The reality TV mogul has boasted of his endorsements from the main organization representing US Border Patrol Agents and the nation's largest police union, as well as from more than 160 former generals and admirals.

Clinton has tried to show that Trump is a racist demagogue and temperamentally unfit for office.

Far from helping in the fight against terror, Clinton accused Trump of making things worse.

"The rhetoric we've heard from Donald Trump has been seized on by terrorists, in particular ISIS," she said, adding it plays into the hands of those "who are looking to make this into a war against Islam."

Trump has tried to counter allegations that he is a neophyte on the world stage.

He recently visited Mexico and on Monday indicated he had already met "a couple" of world leaders in New York.

"I've had a lot of calls from a lot of different people on the basis that I'm doing well," he said. "I've already met with a couple. I just don't want to comment specifically on who they are."
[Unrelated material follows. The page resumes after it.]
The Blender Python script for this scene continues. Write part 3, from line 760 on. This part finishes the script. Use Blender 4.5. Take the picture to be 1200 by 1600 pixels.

The Republican has faced questions about his handling of the attacks and why he told a rally in Colorado about the bombing in New York before local authorities had confirmed details of the explosion.

Both candidates get security briefings from the intelligence services.

American voters, though, are split.

According to a Fox News poll published prior to the weekend, 46 percent of voters have more confidence in Clinton regarding questions of terrorism and national security, versus 45 percent who prefer Trump.

After a bout of pneumonia prompted her to lay low last week Clinton was holding a rally in Philadelphia Monday that is slated to focus on millennials, with Trump scheduled to hold a Florida event.